There is no law which prohibits the husband from instituting such a suit, and ex necessitate rei, the action must lie to prevent a failure of justice.
She is authorized by her husband to stand in judgment, by the mere institution of the action, for he cannot be supposed to sue her, -without also intending that she shall be capable of standing in judgment.
There was also an order of court, authorizing her to stand in judgment.
Besides, there is nothing due the wife as legatee, until all the debts are paid.
This exception was then properly overruled by the lower court.
No proof was offered to establish the indebtedness of plaintiff to Bennett’s estate, nor of any sum due by way of reconvention, compensation, or otherwise ; and plaintiff also failed to prove the receipt of $800 by Dr. Bennett for the hire of his slave.
There is no plea of payment and no testimony to show that any salary was ever paid to plaintiff, so that the sole questions remaining are: Whether plaintiff was employed by Bennett; in what capacity; the value of his services, and the plea of prescription.
The lower court considered his services as general agent and clerk, worth a thousand dollars per year; that the plea of prescription must prevail as to the compensation due the plaintiff, as a clerk, from September or October, 1847, for the three years following, and for that time deducted $400 per annum, the usual salary at that time, according to the evidence, for a clerk in a house of limited business, which left $600 per year for salary as general agent. For the next three years the District Judge thought there was a sufficient acknowledgement of the debt due plaintiff to interrupt the prescription applicable to clerks, and that consequently he is entitled to the whole amount due as clerk and general agent, from September, 1850, although a small part thereof was prescribed.
We are of opinion, that the acknowledgment by Bennett, of a specific sum due plaintiff, is not sufficiently established by the evidence to arrest prescription.

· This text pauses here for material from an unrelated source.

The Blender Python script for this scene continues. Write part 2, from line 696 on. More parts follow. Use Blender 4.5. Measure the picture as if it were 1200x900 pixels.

It is also argued by plaintiff, that a continuity of services prevents prescription against claims for wages of a clerk.
It is true that it has so been decided (vide Pressas v. Mendiburn, 4 Martin, 129) but we are of opinion that a continuity of services as clerk does not arrest the prescription of three years ; the contrary doctrine seems to have been overruled. Vide Cresap v. Winter, 14 L. R. 554.

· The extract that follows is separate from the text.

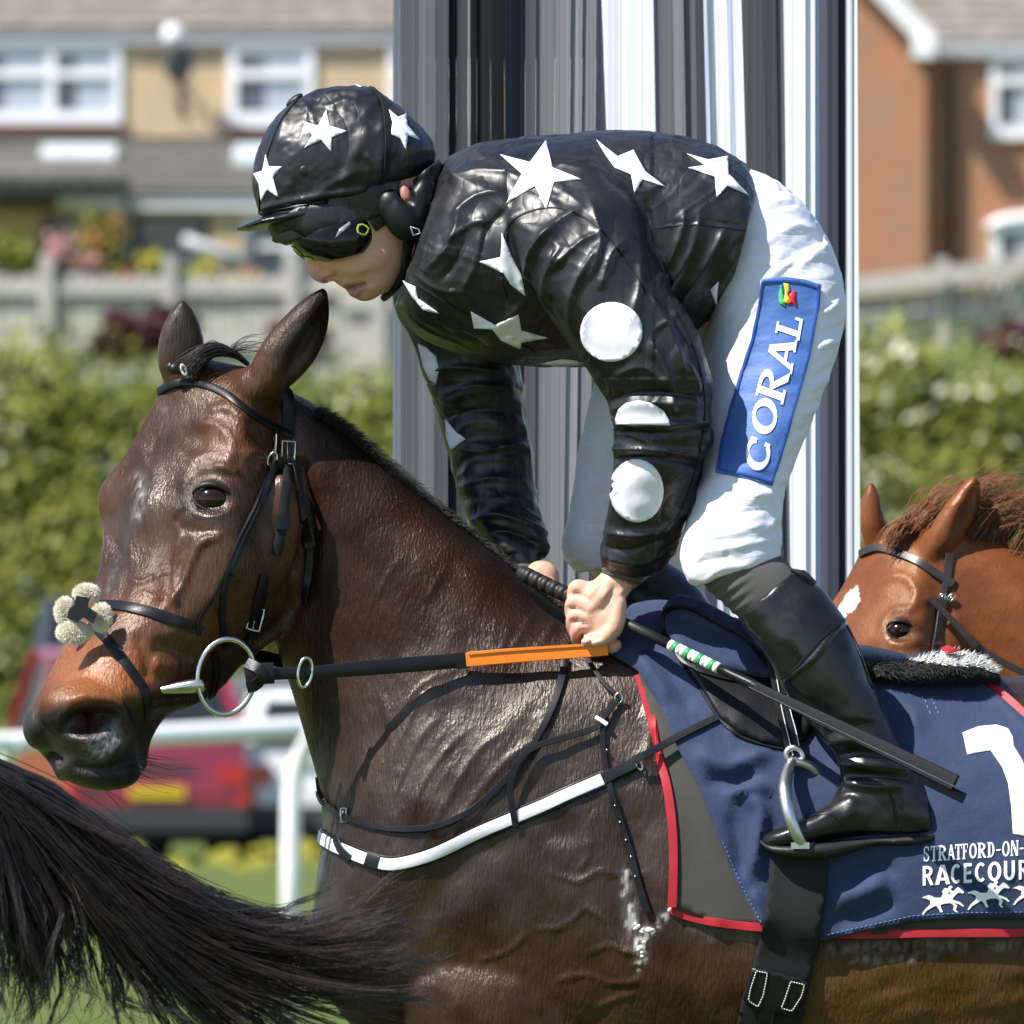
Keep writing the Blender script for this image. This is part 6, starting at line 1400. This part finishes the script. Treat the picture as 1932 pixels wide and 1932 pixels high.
letters('hhh', S_cl, lambda i, u, v: (1739 + i * 86 + u * 80, 1726 - i * 9 - v * 52 - (u * 5)), M['print'], ncl, names='horse_print', step=0, off=.6, thick=.8)

saddle = thing('saddle', 'black racing saddle with navy quilted knee rolls and stirrup', 'saddle', tuple(W(1400, 1250, -.2)))
S_top = Surf(co_, bay_body)
fl = patch('saddle_flap', S_top, [(1285, 1250), (1318, 1294), (1357, 1355), (1393, 1386), (1437, 1404), (1478, 1413), (1520, 1400), (1545, 1360), (1500, 1270), (1440, 1235), (1350, 1220), (1290, 1225)], LE, saddle, 5, 8, 12, flat=6, jump=.5)
kr = patch('knee_roll', S_top, [(1247, 1170), (1258, 1152), (1278, 1146), (1305, 1150), (1357, 1178), (1405, 1204), (1450, 1256), (1470, 1290), (1440, 1290), (1370, 1275), (1310, 1258), (1290, 1250), (1262, 1212)], M['navy'], saddle, 12, 10, 10, flat=5, jump=.5,
           fn=lambda x, y: 6 * np.abs(np.sin((y - .42 * x) * .085)) )
S_kr = Surf(kr, fl, co_)
strap('piping', S_kr, [(1264, 1215), (1249, 1176), (1260, 1153), (1280, 1147), (1306, 1151), (1357, 1179), (1405, 1205), (1450, 1257)], 9, LE, saddle, 5, 0)
strap('piping', S_kr, [(1264, 1212), (1292, 1252), (1345, 1275), (1420, 1292)], 6, LE, saddle, 5, 0)
strap('piping', S_kr, [(1285, 1250), (1318, 1294), (1357, 1355), (1393, 1386), (1437, 1404), (1478, 1413)], 7, LE, saddle, 5, 0)
mb = MB()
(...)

Although we are of opinion that the District Judge erred in deciding, that the prescription of three years was arrested for a part of the time, yet we are not disposed to interfere with the judgment; for there is sufficient evidence of the value of the services in the record to justify the judgment, oven if the time that is prescribed after the termination of three years from 1847, is considered ; besides, it appears from the evidence that defendant is the reputed natural daughter of Bennett, and when a brother of plaintiff went to him for a settlement, Bennett told him: “That plaintiff wished to draw the money which he owed him, but that he thought plaintiff in this suit ought to let the money remain, and intimated, that all of his, Bennett's property, would eventually belong to plaintiff and his wife, and wished witness to advise his brother (the plaintiff) not to draw out his salary, and admitted that he owed plaintiff his salary for his services, and that the same was due and unpaid, and said that he (Bennett) would pay him liberally for his services, but wished him to wait for it.”
In his will, he bequeaths nothing whatever to plaintiff, and the wife of plaintiff has been living separate from him since the death of Dr. Bennett.
It is very evident, that plaintiff did not insist on a settlement on account of having married the reputed natural child of Dr. Bennett, and of the expectation that Bennett would remember him in his will.
It is, therefore, ordered, adjudged and decreed, that the judgment of the District Court be affirmed, with costs.